Among other things, Assembly Bill 641 would give the Wisconsin Department of Safety and Professional Services explicit statutory authority to give certain local governments the right to independently approve construction and alteration plans, plumbing plans and variances from building codes. The DSPS is already allowed to do this sort of handing off. But, in some cases at least, the delegation authority is granted not by state statute but by internally adopted rules.

Milwaukee is now the only city in the state that is waived explicitly by statute from having to obtain permission from the DSPS to approve variances from commercial-building code requirements and plans for the construction or alteration of public buildings and places of employment. State law also allows so-called second-class cities to approve these sorts of variances and plans, but only if they first obtain a special certification from the state. But the label “second-class city” applies only to 16 cities with at least 39,000 residents but fewer than 150,000,

Even smaller places can get approval authority. But in their case, the delegation comes from is internal DSPS rules rather than statutory law.

It’s internal rules, for instance, that let places smaller than second-class cities become certified to approve the construction of buildings with less than 50,000 cubic feet and alterations to buildings with less than 100,000 cubic feet.  Still other rules allow the DSPS to appoint local governments as agents with the ability to approve plans for larger buildings and approve certain plumbing plans for public buildings.

In recent years, a big goal of various Republican lawmakers has been to curtail state agencies’ ability to enforce any rule that goes beyond the authority explicitly granted by state statute. Last month saw Attorney General Brad Schimel release an opinion finding that the DSPS had been exceeding its statutory authority by enforcing a rule requiring sprinkler to be installed in apartment buildings with five or more units.

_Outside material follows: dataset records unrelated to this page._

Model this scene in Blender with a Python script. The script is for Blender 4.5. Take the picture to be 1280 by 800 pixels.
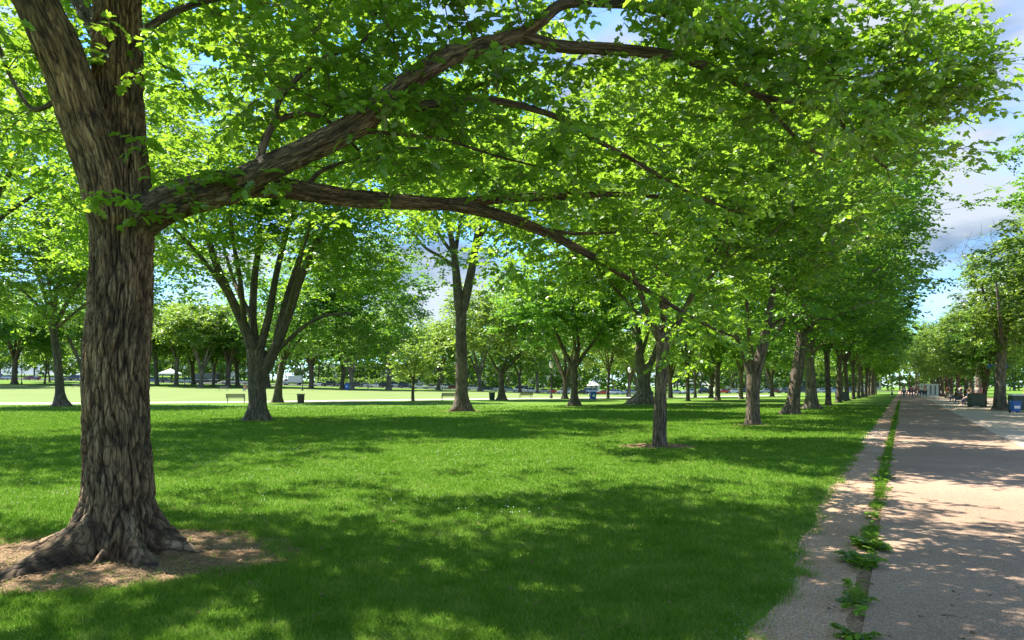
import bpy, bmesh, math, random
import numpy as np
from mathutils import Vector, Matrix

for _o in list(bpy.data.objects):
    bpy.data.objects.remove(_o)
SC = bpy.context.scene
COL = SC.collection

# ------------------------------------------------------------------ camera, sky, sun, exposure
FPX = 853.0            # focal length in pixels of the 1280 px wide photograph (24 mm full frame)
HZ = 483.0             # horizon row
EYE = 1.65             # eye height
cam_data = bpy.data.cameras.new('camera')
cam_data.sensor_width = 36.0
cam_data.lens = 36.0 * FPX / 1280.0
cam_data.shift_y = (HZ - 400.0) / 1280.0
cam_data.clip_start = 0.05
cam_data.clip_end = 9000.0
cam = bpy.data.objects.new('camera', cam_data)
COL.objects.link(cam)
cam.location = (0, 0, EYE)
cam.rotation_euler = (math.radians(90), 0, 0)
SC.camera = cam

SUN_EL = math.radians(56)
SUN_ROT = math.radians(-62)          # clockwise from +Y
to_sun = Vector((math.sin(SUN_ROT) * math.cos(SUN_EL), math.cos(SUN_ROT) * math.cos(SUN_EL), math.sin(SUN_EL)))

world = bpy.data.worlds.new('World')
SC.world = world
world.use_nodes = True
nt = world.node_tree
for n in list(nt.nodes):
    nt.nodes.remove(n)
out = nt.nodes.new('ShaderNodeOutputWorld')
bg = nt.nodes.new('ShaderNodeBackground')
sky = nt.nodes.new('ShaderNodeTexSky')
sky.sky_type = 'NISHITA'
sky.sun_disc = False
sky.sun_elevation = SUN_EL
sky.sun_rotation = SUN_ROT
sky.air_density = 1.0
sky.dust_density = 0.0
sky.ozone_density = 2.0
tc = nt.nodes.new('ShaderNodeTexCoord')
mp = nt.nodes.new('ShaderNodeMapping')
mp.inputs['Scale'].default_value = (1.6, 1.6, 4.2)
mp.inputs['Location'].default_value = (0.35, 0.1, 0.2)
nz = nt.nodes.new('ShaderNodeTexNoise')
nz.inputs['Scale'].default_value = 1.7
nz.inputs['Detail'].default_value = 9
nz.inputs['Roughness'].default_value = 0.55
nz.inputs['Distortion'].default_value = 0.5
cr = nt.nodes.new('ShaderNodeValToRGB')
cr.color_ramp.elements[0].position = 0.39
cr.color_ramp.elements[0].color = (0, 0, 0, 1)
cr.color_ramp.elements[1].position = 0.575
cr.color_ramp.elements[1].color = (0.92, 0.92, 0.92, 1)
nz2 = nt.nodes.new('ShaderNodeTexNoise')
nz2.inputs['Scale'].default_value = 3.4
nz2.inputs['Detail'].default_value = 6
cc = nt.nodes.new('ShaderNodeValToRGB')
cc.color_ramp.elements[0].position = 0.40
cc.color_ramp.elements[0].color = (0.50, 0.64, 0.80, 1)
cc.color_ramp.elements[1].position = 0.58
cc.color_ramp.elements[1].color = (1.42, 1.48, 1.54, 1)
mixs = nt.nodes.new('ShaderNodeMix')
mixs.data_type = 'RGBA'
nt.links.new(tc.outputs['Generated'], mp.inputs['Vector'])
nt.links.new(mp.outputs['Vector'], nz.inputs['Vector'])
nt.links.new(mp.outputs['Vector'], nz2.inputs['Vector'])
nt.links.new(nz.outputs['Fac'], cr.inputs['Fac'])
nt.links.new(nz2.outputs['Fac'], cc.inputs['Fac'])
nt.links.new(cr.outputs['Color'], mixs.inputs['Factor'])
tint = nt.nodes.new('ShaderNodeMix')
tint.data_type = 'RGBA'
tint.blend_type = 'MULTIPLY'
tint.inputs['Factor'].default_value = 1.0
tint.inputs['B'].default_value = (0.38, 0.60, 0.82, 1)
nt.links.new(sky.outputs['Color'], tint.inputs['A'])
nt.links.new(tint.outputs['Result'], mixs.inputs['A'])
nt.links.new(cc.outputs['Color'], mixs.inputs['B'])
nt.links.new(mixs.outputs['Result'], bg.inputs['Color'])
bg.inputs['Strength'].default_value = 0.148
nt.links.new(bg.outputs['Background'], out.inputs['Surface'])

sun_data = bpy.data.lights.new('sun', 'SUN')
sun_data.energy = 4.0
sun_data.angle = math.radians(0.5)
sun_data.color = (1.0, 0.95, 0.86)
sun = bpy.data.objects.new('sun', sun_data)
COL.objects.link(sun)
sun.rotation_euler = to_sun.to_track_quat('Z', 'Y').to_euler()
sun.location = to_sun * 60

SC.view_settings.view_transform = 'Standard'
SC.view_settings.look = 'None'
SC.view_settings.exposure = 1.95
SC.view_settings.gamma = 1.0
SC.view_settings.use_curve_mapping = False
SC.render.film_transparent = False
cy = SC.cycles
cy.max_bounces = 7
cy.diffuse_bounces = 4
cy.glossy_bounces = 2
cy.transmission_bounces = 5
cy.transparent_max_bounces = 6
cy.use_denoising = True
cy.sample_clamp_indirect = 6.0
cy.caustics_reflective = False
cy.caustics_refractive = False
cy.use_adaptive_sampling = True
cy.adaptive_threshold = 0.01

# ------------------------------------------------------------------ numeric helpers
R = np.random.default_rng(20240611)
_perm = np.random.default_rng(7).permutation(512).astype(np.int64)
_grad = np.random.default_rng(8).normal(size=(512, 3))
_grad /= np.linalg.norm(_grad, axis=1)[:, None]

def noise3(p):
    """gradient noise, about -1..1, p (n,3)"""
    p = np.asarray(p, float)
    i = np.floor(p).astype(np.int64)
    f = p - i
    w = f * f * f * (f * (f * 6 - 15) + 10)
    res = np.zeros(len(p))
    for dx in (0, 1):
        for dy in (0, 1):
            for dz in (0, 1):
                h = _perm[(_perm[(_perm[(i[:, 0] + dx) & 511] + i[:, 1] + dy) & 511] + i[:, 2] + dz) & 511]
                g = _grad[h]
                d = f - np.array([dx, dy, dz])
                wt = (w[:, 0] if dx else 1 - w[:, 0]) * (w[:, 1] if dy else 1 - w[:, 1]) * (w[:, 2] if dz else 1 - w[:, 2])
                res += wt * np.einsum('ij,ij->i', g, d)
    return res * 1.6

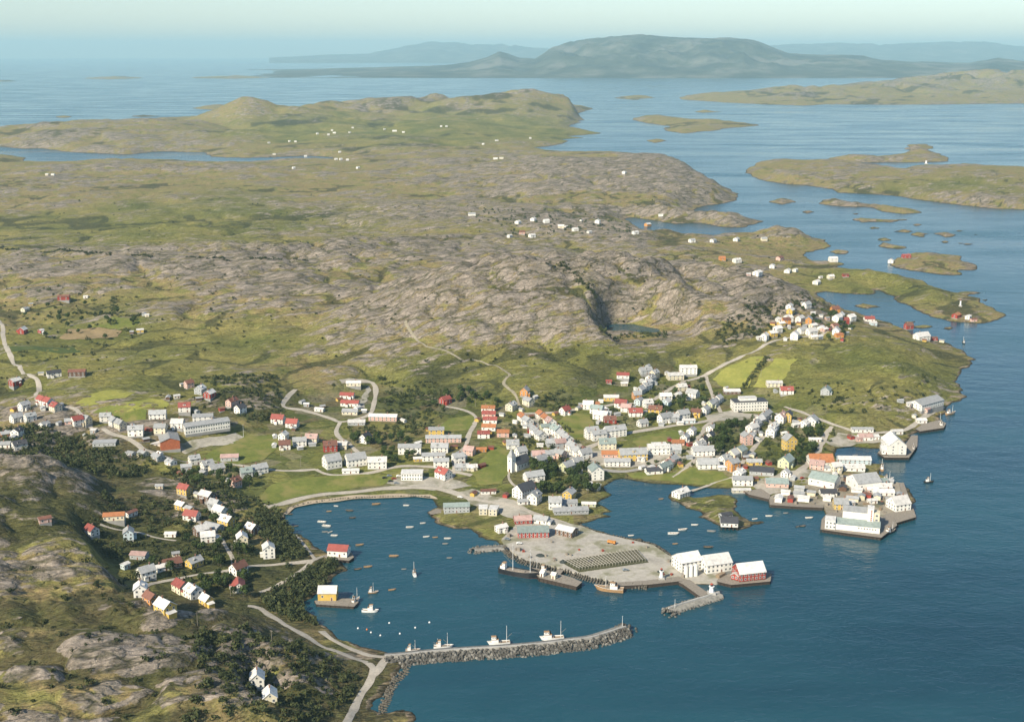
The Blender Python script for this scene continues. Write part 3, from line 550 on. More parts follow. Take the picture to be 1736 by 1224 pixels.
yards = [[(302, 752), (330, 748), (400, 738), (416, 744), (400, 752), (340, 760), (310, 770)], [(770, 838), (800, 831), (870, 848), (905, 868), (876, 880), (830, 864), (795, 852)],
 [(1262, 818), (1310, 806), (1370, 797), (1420, 802), (1440, 806), (1400, 812), (1350, 826), (1306, 842), (1280, 832)], [(1395, 748), (1420, 735), (1470, 741), (1512, 739), (1500, 752), (1450, 753), (1410, 757)],
 [(640, 815), (690, 806), (760, 812), (800, 826), (760, 832), (690, 828)], [(1195, 705), (1240, 696), (1290, 706), (1260, 712), (1205, 716)], [(1160, 765), (1230, 760), (1260, 790), (1235, 800), (1180, 786)], [(590, 700), (622, 690), (632, 660), (625, 655), (604, 690)],
 [(985, 765), (1040, 758), (1120, 770), (1170, 776), (1150, 786), (1060, 794), (1000, 790)], [(890, 705), (930, 703), (1000, 765), (1000, 782), (960, 776)]]
for p in yards: drape('yard', p, M_YARD, 5.0, 0.26)
shore = [[(480, 872), (492, 860), (520, 851), (580, 842), (660, 837), (730, 838), (742, 848), (735, 848), (704, 843.5), (618, 846.5), (542, 853.5), (500, 862), (486, 874)]]
for p in shore: drape('shingle_beach', p, M_SAND, 4.0, 0.22, 0.4)
roads = [
 ('road', M_ROAD, 7, [(451, 859), (476, 855), (514, 845), (552, 838), (603, 834), (653, 829), (704, 828), (742, 829), (768, 835), (795, 845), (840, 853), (873, 859), (904, 871), (954, 887), (998, 905), (1038, 920), (1091, 939), (1122, 954), (1153, 970)]),
 ('road', M_ROAD, 5, [(-20, 520), (3, 550), (5, 569), (13, 594), (33, 622), (51, 637), (66, 655), (61, 670), (75, 680), (101, 688), (137, 706), (177, 728), (210, 741), (236, 756), (261, 769), (291, 777), (350, 781), (420, 792), (481, 799), (535, 796)]),
 ('road', M_ROAD, 5, [(535, 796), (560, 806), (620, 803), (680, 791), (735, 792), (770, 800), (800, 806)]),
 ('road', M_ROAD, 6, [(501, 661), (487, 676), (481, 690), (514, 696), (557, 709), (577, 716), (603, 711), (625, 704), (633, 689), (636, 656), (615, 648), (577, 648)]),
 ('road', M_ROAD, 5, [(577, 716), (570, 732), (577, 744), (588, 750), (610, 770), (640, 786)]),
 ('road', M_ROAD, 5, [(755, 690), (780, 694), (803, 704), (805, 716), (795, 737), (790, 755), (775, 775), (770, 800), (762, 815), (742, 829)]),
 ('road', M_TRACK, 3.2, [(687, 545), (692, 556), (717, 584), (766, 601), (814, 613), (849, 625), (864, 637), (854, 651), (876, 674), (882, 695), (886, 703)]),
 ('road', M_ROAD, 6, [(883, 702), (912, 701), (952, 699), (991, 692), (1027, 689), (1046, 685), (1090, 684), (1105, 680), (1130, 664), (1160, 647)]),
 ('street', M_ASPH, 6, [(884, 702), (898, 712), (925, 734), (942, 752), (966, 774), (988, 790), (1020, 797), (1060, 800), (1098, 792), (1110, 790)]),
 ('street', M_ROAD, 7, [(985, 765), (1020, 750), (1056, 737), (1098, 729), (1140, 722), (1177, 718), (1205, 712), (1227, 705), (1260, 703), (1290, 706)]),
 ('street', M_ROAD, 6, [(1218, 708), (1196, 725), (1184, 744), (1180, 770), (1172, 786), (1140, 810)]),
 ('road', M_ROAD, 5, [(1160, 647), (1196, 637), (1227, 619), (1270, 600), (1309, 580), (1336, 574), (1380, 570), (1425, 560)]),
 ('street', M_ROAD, 4.5, [(1196, 639), (1198, 645), (1204, 660), (1212, 680), (1222, 700)]),
 ('street', M_ROAD, 4.5, [(1288, 705), (1310, 722), (1290, 745), (1270, 770), (1250, 800), (1258, 815)]),
 ('road', M_ROAD, 5, [(1330, 690), (1360, 700), (1384, 709), (1407, 719), (1429, 726), (1470, 735), (1521, 732), (1545, 724), (1561, 711), (1578, 701), (1600, 690)]),
 ('street', M_ROAD, 6, [(1410, 724), (1396, 745), (1385, 770), (1360, 795), (1330, 815), (1290, 824)]),
 ('street', M_ROAD, 3.5, [(1250, 808), (1225, 815), (1205, 822), (1190, 828), (1172, 834)]),
 ('road', M_ROAD, 5, [(420, 1028), (442, 1032), (469, 1050), (499, 1068), (529, 1086), (558, 1101), (590, 1112), (618, 1122), (633, 1134), (627, 1157), (609, 1184), (588, 1224), (560, 1270)]),
 ('road', M_ROAD, 4.5, [(545, 1070), (556, 1080), (588, 1097), (627, 1112), (655, 1114)]),
 ('road', M_ROAD, 5, [(662, 1113), (653, 1119), (641, 1137), (633, 1145)]),
 ('path', M_ROAD, 3, [(560, 940), (530, 951), (493, 979), (457, 1000), (440, 1005)]),
 ('path', M_ROAD, 3, [(500, 907), (516, 925), (534, 948)]),
 ('path', M_ROAD, 3, [(170, 890), (228, 902), (266, 912), (299, 917)]),
 ('path', M_ROAD, 3.5, [(243, 998), (260, 990), (304, 981), (393, 966), (440, 959), (500, 955), (530, 951)]),
 ('path', M_ROAD, 3.5, [(330, 880), (365, 905), (380, 922), (395, 950), (393, 966)]),
 ('path', M_ROAD, 2.5, [(862, 800), (863, 812), (870, 822), (877, 828), (884, 850)]),
 ('road', M_ROAD, 4, [(880, 860), (840, 853)]),
 ('path', M_ROAD, 2.5, [(1420, 735), (1460, 741), (1500, 742)])]
for nm, mt, w, p in roads: road(nm, p, w, mt)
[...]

As for the current proposal concerning plan and variance approvals, it would merely ensure state officials’ practices are in line with what the DSPS is specifically allowed to do under state law.

AB 641 is scheduled to go before the Assembly Committee on Housing and Real Estate at 10 a.m. Wednesday in Room 411 South of the state Capitol.

So far, the Wisconsin Economic Development Association is only organization registered in support for the bill. Three organizations, including the Wisconsin Realtors Association are registered as neutral.